Records to process>
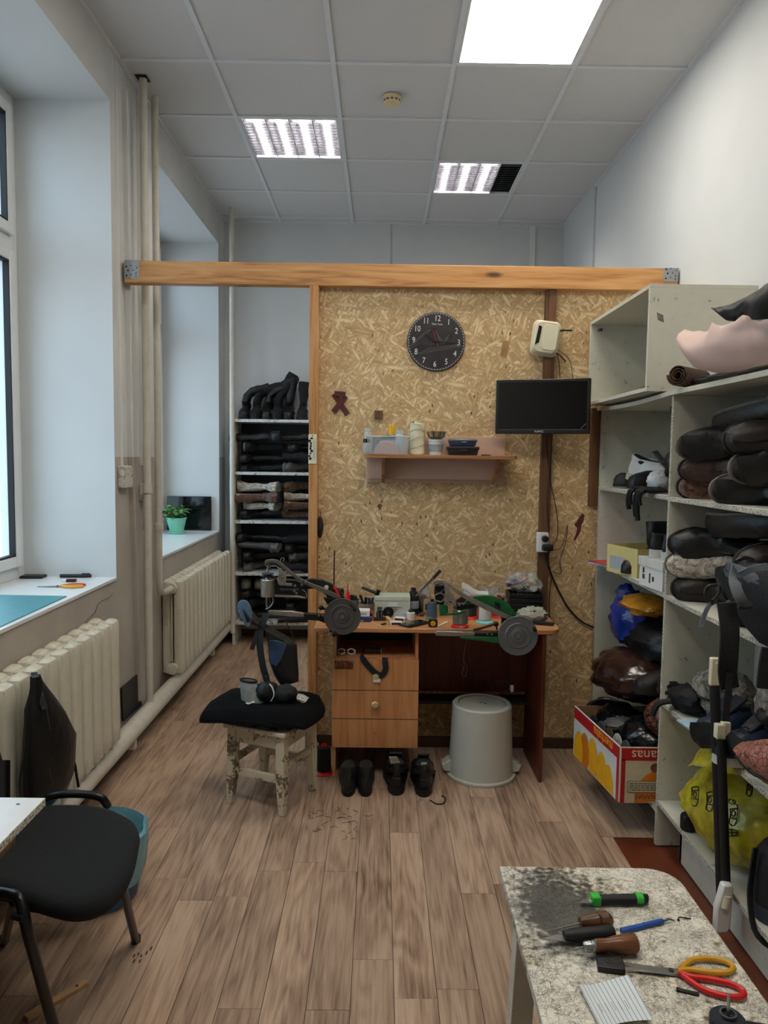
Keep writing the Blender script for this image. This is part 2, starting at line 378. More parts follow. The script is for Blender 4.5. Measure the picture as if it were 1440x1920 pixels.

==

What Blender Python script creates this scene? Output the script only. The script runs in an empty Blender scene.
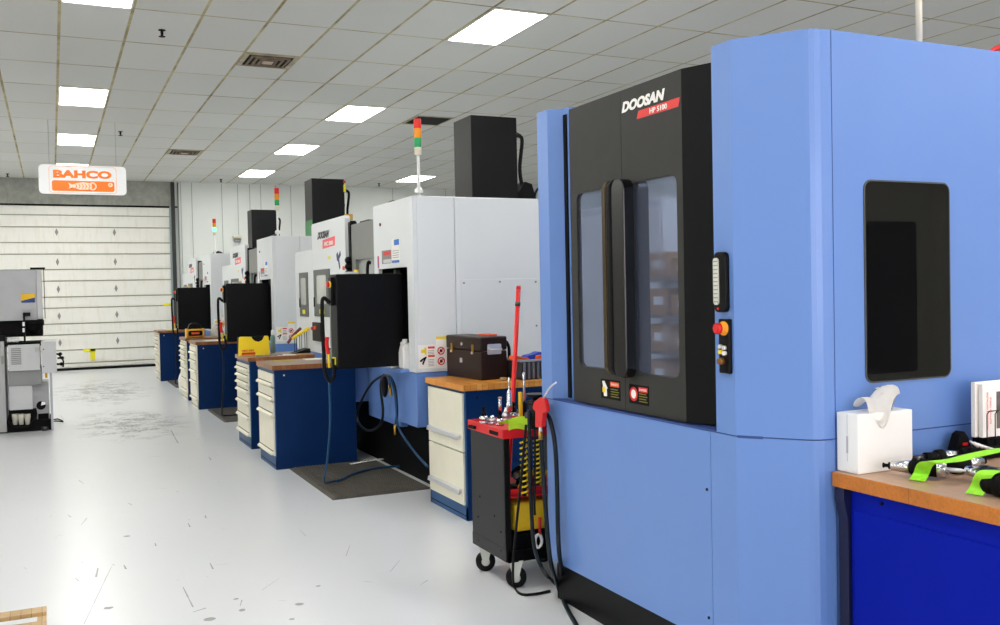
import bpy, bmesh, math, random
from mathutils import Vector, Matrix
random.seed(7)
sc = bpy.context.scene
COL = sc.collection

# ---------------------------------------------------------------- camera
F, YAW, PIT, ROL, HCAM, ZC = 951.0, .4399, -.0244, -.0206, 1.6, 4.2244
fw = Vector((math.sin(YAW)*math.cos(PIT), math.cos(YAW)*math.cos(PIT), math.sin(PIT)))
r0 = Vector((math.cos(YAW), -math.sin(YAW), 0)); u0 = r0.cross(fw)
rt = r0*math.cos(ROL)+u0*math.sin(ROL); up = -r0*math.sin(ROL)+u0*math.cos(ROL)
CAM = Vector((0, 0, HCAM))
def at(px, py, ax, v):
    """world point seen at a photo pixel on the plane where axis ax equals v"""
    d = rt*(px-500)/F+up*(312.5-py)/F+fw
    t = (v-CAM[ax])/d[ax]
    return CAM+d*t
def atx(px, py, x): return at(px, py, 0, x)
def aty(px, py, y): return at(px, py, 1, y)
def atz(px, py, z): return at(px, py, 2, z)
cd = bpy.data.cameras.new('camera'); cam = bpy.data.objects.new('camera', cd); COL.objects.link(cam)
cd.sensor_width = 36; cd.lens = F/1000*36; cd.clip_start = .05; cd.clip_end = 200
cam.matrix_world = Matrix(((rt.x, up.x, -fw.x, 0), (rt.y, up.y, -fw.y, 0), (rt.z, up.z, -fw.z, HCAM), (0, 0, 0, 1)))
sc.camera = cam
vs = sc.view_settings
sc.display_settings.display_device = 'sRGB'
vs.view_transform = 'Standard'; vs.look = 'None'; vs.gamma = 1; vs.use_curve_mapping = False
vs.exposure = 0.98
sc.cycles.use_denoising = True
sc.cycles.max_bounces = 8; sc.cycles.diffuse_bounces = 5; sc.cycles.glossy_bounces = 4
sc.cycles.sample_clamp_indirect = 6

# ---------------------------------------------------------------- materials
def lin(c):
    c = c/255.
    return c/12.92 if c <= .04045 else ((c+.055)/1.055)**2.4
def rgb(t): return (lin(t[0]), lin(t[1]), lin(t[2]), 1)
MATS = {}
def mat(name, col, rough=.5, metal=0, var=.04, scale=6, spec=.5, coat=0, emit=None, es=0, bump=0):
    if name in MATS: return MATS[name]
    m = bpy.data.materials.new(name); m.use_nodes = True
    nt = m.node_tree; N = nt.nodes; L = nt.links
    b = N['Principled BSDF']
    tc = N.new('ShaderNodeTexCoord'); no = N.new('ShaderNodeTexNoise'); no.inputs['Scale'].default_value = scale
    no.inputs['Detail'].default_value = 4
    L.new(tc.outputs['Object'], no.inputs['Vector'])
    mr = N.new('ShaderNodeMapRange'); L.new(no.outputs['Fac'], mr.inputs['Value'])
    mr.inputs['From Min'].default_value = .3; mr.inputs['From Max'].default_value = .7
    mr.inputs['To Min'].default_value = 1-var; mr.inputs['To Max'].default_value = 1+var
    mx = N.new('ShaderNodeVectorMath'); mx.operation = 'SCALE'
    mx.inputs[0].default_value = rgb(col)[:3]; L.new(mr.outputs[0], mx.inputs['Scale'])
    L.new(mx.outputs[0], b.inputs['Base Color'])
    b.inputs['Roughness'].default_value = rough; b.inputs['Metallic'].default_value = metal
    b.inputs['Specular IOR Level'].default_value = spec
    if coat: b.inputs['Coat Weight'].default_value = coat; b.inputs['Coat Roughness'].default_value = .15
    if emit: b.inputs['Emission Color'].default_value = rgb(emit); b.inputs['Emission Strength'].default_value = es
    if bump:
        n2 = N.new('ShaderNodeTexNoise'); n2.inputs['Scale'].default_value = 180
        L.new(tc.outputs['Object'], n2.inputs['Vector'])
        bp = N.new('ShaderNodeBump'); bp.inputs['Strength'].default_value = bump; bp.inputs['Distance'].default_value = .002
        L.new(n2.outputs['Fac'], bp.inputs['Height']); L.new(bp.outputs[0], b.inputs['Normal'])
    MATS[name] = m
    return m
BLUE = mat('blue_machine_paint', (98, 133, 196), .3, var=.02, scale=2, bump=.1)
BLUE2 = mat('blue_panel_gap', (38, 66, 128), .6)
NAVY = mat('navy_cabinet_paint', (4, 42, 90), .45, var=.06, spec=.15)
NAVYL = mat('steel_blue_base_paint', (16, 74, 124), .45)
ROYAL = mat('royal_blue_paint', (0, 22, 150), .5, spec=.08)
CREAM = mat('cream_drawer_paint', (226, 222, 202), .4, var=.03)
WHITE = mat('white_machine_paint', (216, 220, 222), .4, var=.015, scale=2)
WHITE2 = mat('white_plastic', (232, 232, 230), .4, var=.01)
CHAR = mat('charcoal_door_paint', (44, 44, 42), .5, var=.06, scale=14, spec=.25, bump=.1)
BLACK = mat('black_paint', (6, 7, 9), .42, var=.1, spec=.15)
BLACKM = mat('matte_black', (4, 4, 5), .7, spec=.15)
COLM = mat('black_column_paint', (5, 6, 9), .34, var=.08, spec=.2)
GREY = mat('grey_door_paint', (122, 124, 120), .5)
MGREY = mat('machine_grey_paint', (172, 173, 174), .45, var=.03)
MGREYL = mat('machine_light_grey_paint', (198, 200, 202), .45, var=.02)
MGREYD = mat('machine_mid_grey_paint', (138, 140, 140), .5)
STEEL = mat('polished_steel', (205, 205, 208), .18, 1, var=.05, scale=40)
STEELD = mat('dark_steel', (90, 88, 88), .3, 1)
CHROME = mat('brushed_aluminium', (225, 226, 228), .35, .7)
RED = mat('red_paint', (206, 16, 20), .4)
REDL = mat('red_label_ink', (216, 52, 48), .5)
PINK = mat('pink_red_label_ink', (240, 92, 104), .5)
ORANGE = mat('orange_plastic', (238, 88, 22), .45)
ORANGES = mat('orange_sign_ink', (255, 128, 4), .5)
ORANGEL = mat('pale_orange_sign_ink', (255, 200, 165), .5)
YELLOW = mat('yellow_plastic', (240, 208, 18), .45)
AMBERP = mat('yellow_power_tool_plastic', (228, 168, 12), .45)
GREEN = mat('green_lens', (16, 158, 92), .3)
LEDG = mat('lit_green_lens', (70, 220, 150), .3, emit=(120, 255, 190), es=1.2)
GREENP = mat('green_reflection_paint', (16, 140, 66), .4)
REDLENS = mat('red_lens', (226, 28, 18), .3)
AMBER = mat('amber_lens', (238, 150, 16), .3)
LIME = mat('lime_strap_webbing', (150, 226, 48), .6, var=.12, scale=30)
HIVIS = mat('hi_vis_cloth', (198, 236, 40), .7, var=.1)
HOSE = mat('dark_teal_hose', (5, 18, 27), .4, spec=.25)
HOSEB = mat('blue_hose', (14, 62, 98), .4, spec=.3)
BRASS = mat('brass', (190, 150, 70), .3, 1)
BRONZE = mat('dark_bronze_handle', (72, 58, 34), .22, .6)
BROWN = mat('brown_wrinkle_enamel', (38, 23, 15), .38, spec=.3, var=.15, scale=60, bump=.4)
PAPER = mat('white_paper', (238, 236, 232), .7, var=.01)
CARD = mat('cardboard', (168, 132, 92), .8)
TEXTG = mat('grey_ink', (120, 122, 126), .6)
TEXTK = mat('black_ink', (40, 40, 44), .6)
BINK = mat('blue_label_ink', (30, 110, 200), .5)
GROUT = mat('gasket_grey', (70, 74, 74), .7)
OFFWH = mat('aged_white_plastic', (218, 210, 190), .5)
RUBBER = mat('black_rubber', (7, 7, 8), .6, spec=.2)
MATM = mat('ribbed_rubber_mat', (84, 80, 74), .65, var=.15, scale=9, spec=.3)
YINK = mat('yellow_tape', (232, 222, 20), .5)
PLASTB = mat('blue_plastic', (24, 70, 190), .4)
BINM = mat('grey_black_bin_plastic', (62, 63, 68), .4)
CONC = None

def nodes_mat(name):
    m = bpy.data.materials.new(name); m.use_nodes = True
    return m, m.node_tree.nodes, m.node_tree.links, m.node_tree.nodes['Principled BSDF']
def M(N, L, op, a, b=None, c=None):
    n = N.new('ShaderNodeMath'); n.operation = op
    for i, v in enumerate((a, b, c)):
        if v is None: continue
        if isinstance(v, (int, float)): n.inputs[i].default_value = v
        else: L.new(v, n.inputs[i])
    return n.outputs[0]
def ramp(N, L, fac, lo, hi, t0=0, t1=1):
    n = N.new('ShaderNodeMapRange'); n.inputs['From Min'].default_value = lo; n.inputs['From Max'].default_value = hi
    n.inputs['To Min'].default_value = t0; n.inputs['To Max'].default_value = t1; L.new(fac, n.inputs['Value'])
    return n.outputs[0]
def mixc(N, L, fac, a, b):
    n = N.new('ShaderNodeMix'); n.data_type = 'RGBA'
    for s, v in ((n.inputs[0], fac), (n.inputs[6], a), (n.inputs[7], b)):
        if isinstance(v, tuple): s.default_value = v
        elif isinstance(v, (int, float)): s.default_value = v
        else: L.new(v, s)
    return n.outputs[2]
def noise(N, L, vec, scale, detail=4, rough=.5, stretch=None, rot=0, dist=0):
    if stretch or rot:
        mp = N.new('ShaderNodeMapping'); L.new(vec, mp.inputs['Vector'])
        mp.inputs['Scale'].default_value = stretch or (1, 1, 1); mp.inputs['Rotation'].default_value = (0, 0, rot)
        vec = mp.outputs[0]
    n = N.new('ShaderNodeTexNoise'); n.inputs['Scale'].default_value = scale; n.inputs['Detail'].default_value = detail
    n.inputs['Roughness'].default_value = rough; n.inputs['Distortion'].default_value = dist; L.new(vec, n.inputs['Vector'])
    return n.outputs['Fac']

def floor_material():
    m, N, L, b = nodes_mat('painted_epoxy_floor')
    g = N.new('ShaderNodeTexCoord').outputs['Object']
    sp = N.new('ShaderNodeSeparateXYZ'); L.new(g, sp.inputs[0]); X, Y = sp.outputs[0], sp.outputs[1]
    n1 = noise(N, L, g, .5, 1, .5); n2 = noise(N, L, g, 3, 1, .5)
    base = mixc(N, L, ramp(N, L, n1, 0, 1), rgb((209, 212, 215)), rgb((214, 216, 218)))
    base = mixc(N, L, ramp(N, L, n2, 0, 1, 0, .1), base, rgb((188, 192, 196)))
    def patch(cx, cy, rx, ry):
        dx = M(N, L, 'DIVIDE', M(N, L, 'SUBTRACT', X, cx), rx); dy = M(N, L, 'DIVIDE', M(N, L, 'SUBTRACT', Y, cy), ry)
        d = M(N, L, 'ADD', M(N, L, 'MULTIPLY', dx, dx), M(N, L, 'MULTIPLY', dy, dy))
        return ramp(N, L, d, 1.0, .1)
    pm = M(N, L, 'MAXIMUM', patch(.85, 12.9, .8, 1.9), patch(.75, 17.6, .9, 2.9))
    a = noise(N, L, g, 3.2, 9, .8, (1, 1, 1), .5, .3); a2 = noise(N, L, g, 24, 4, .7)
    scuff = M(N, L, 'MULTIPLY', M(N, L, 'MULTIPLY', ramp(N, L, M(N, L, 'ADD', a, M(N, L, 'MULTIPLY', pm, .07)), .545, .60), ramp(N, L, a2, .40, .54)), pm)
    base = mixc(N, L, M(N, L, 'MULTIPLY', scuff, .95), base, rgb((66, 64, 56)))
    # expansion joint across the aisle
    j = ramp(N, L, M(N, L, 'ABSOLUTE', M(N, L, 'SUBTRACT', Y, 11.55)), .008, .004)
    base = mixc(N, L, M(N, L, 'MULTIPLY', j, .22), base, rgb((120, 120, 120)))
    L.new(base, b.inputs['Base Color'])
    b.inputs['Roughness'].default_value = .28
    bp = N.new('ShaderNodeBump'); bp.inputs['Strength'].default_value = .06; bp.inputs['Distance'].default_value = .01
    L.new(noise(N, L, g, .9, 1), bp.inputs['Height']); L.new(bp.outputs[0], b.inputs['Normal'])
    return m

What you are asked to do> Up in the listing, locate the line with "What Blender Python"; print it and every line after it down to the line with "COL = sc.collection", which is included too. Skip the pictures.

Complete output>
What Blender Python script creates this scene? Output the script only. The script runs in an empty Blender scene.
import bpy, bmesh, math, random
from mathutils import Vector, Matrix
random.seed(7)
sc = bpy.context.scene
COL = sc.collection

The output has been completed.